Sin qui gli imputati, quelli veri. Già, perché in questo processo fiume ci sono anche i convitati di pietra non imputati ma di riflesso condannati o assolti. Primo assolto virtuale, Giorgio Napolitano, trascinato a testimoniare mentre era capo dello Stato in carica, spiato al telefono con Mancino (memorabile lo scontro istituzionale per imporre la distruzione di quelle intercettazioni) e adesso assolto per non aver commesso il fatto. Anche Sergio Mattarella, nel '92 vicepresidente della Dc, era stato chiamato come teste a difesa da Mancino. Ma un anno fa la corte d'Assise aveva rinunciato ala sua testimonianza. E adesso, con l'assoluzione dell'ex presidente del Senato, si spazza via ogni ombra sulla nomina di Mancino al ministero dell'Interno, a luglio del '92, al posto di Vincenzo Scotti. I capi dello Stato, ex e in carica, sono salvi.
L'altro convitato di pietra non imputato è Silvio Berlusconi. Che al massimo dovrebbe essere una vittima visto che Dell'Utri è stato ritenuto colpevole di minaccia o violenza a corpo politico dello Stato, il reato contestato a tutti, «limitatamente alle condotte contestate come commesse dei confronti del governo presieduto da Silvio Berlusconi». E invece passa per condannato. E non era neppure imputato.
La trattativa tra lo Stato e i boss per fermare le stragi ci fu, dice la sentenza. Ma mai come questa volta sarà importante leggere attentamente le motivazioni. Il dispositivo infatti fissa due anni: il 1994, per Dell'Utri; e il 1993 per i carabinieri del Ros. Mori, Subranni e De Donno, infatti, sono condannati «limitatamente alle condotte contestate come commesse sino al 1993». Dunque ci sono le stragi del '92, la trattativa 1, condotta dal Ros sino al '93. E la poi trattativa 2, condotta da Dell'Utri del '94 per fare pressioni su Berlusconi premier. E in mezzo? Non proprio dettagli, in quel '93: le bombe di mafia di Roma, Milano, Firenze, le pressioni dei familiari dei boss per alleggerire il 41 bis, il carcere duro, poi effettivamente tolto a 300 mafiosi dall'allora Guardasigilli Giovanni Conso. Sarà tutta da leggere, la sentenza. Scansione temporale della trattativa inclusa, che sembra glissare sul governo di centrosinistra presieduto in quel '93 da Carlo Azeglio Ciampi.

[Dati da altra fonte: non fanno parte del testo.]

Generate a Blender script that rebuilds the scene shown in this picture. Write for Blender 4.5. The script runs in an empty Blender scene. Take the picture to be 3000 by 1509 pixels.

La presunta trattativa Stato-mafia per fermare le stragi del '92 ci fu, dice la sentenza. E il «presunta», è doveroso tenerlo, a dispetto di quello che dice il «padre» del processo, l'ex pm Antonio Ingroia che parla di «sentenza storica». È presunta, e non solo perché si tratta di una sentenza di primo grado. Ci sono infatti ben «quattro sentenze definitive», ricorda l'avvocato del generale Mori, Basilio Milio, che commenta amaro, ricordando che alla difesa sono stati rigettati ben 200 testimoni: «Questo è stato un pregiudizio». In barba al «ne bis in idem», Mori è già stato processato, e assolto in via definitiva dalla Cassazione, per la mancata perquisizione del covo di Totò Riina e per la mancata cattura nel 1995 di Bernardo Provenzano. La sentenza di ieri si ferma al '93. Ma nel processo su Provenzano, che dovrebbe riguardare fatti del '95, in realtà ci sono anche quelli.
C'è un'altra assoluzione che incombe su chi esulta per le condanne per la trattativa.
Ed è quella che ha assolto l'ex ministro Dc Calogero Mannino. Mannino ha scelto l'abbreviato. E a novembre del 2015 è stato appunto assolto, l'appello è appena cominciato. Macigni. Che peseranno nei successivi gradi di giudizio.